What Makes a Good CMS?

A few years ago (2000? 2001?), I reviewed my first CMS for an online magazine. It was overwhelming, but I researched CMSes in general because it was important to write about it from the company’s perspective and not my own as a single user with simpler needs. The CMS, at the time, was of good quality and any business whose requirements matched what the CMS offered would be satisfied customers.

This is 2005. Since then, many CMSes have come out. What makes a good CMS? It’s not easily disposed of for another product. A company can’t decide to dump one CMS and move to another. It’s a difficult and expensive task to make the change. You want to get the right one on the first buy.

The hardest part, I believe, in getting started with a CMS is to make it work with the company’s Web site design. The design team creates the Web site, the navigation, and the pages. Once done, it integrates the CMS’s tags so when a user enters an article or news update, it goes where it belongs. It sounds simple, but it’s not. Many CMSes fail to do or show this.

Blog tools are mini-CMSes. Moveable Type and WordPress work with your design. When your design is in place, you plug the tags from the blog tool into the design so the content knows where to go. I’ve been using a blog tool since 1999 and have tried various apps over the years. It’s not an easy task to set it up on a small site like this one. So imagine the complexity involved with integrating a CMS with a business’ site.

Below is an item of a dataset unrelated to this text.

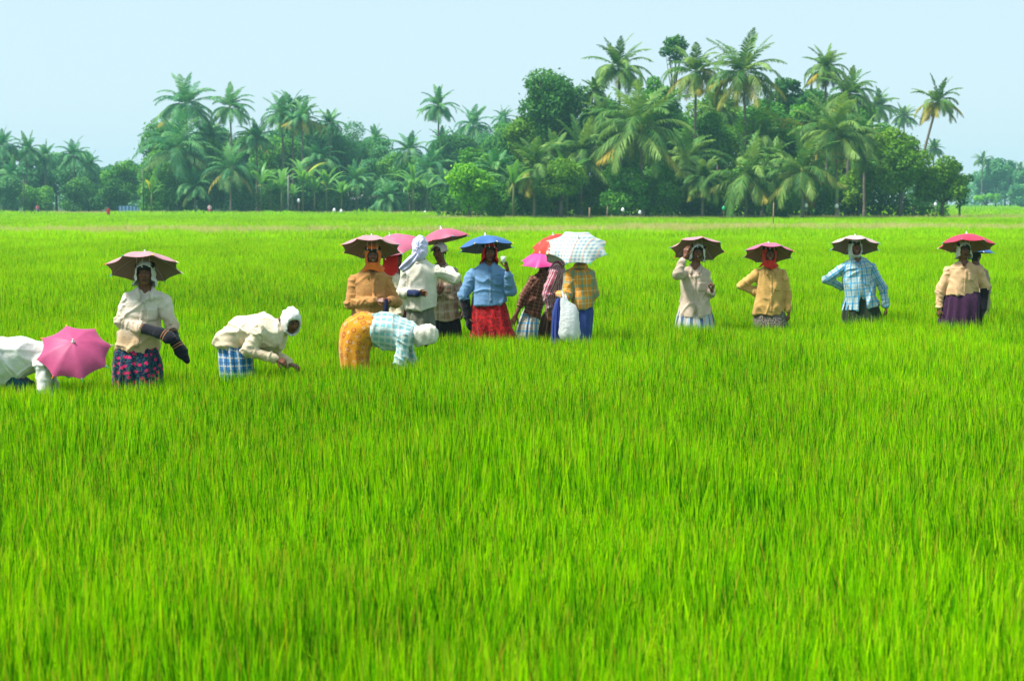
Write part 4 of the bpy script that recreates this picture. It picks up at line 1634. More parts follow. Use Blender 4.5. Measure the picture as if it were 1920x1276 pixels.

Companies in the CMS businesses can serve their clients well if they create a demo of showing how to integrate the CMS’s tags into an existing Web site. Few companies have the time to do this with every CMS they explore.

One good feature to look for is whether the CMS hosts the content on your server. Not all CMSes have this capability. I believe most businesses would want to keep the CMS on their own server so they can maintain control. Some companies may prefer not to do this because it has greater cost savings when hosted on the CMS’s servers.

Jeffrey Veen has the best basic explanation of what a CMS should be able to do.

  • Easy to install
  • Easy to get started
  • Create task-based docs
  • Separate CMS admin from content admin

What are some features you think a CMS should have?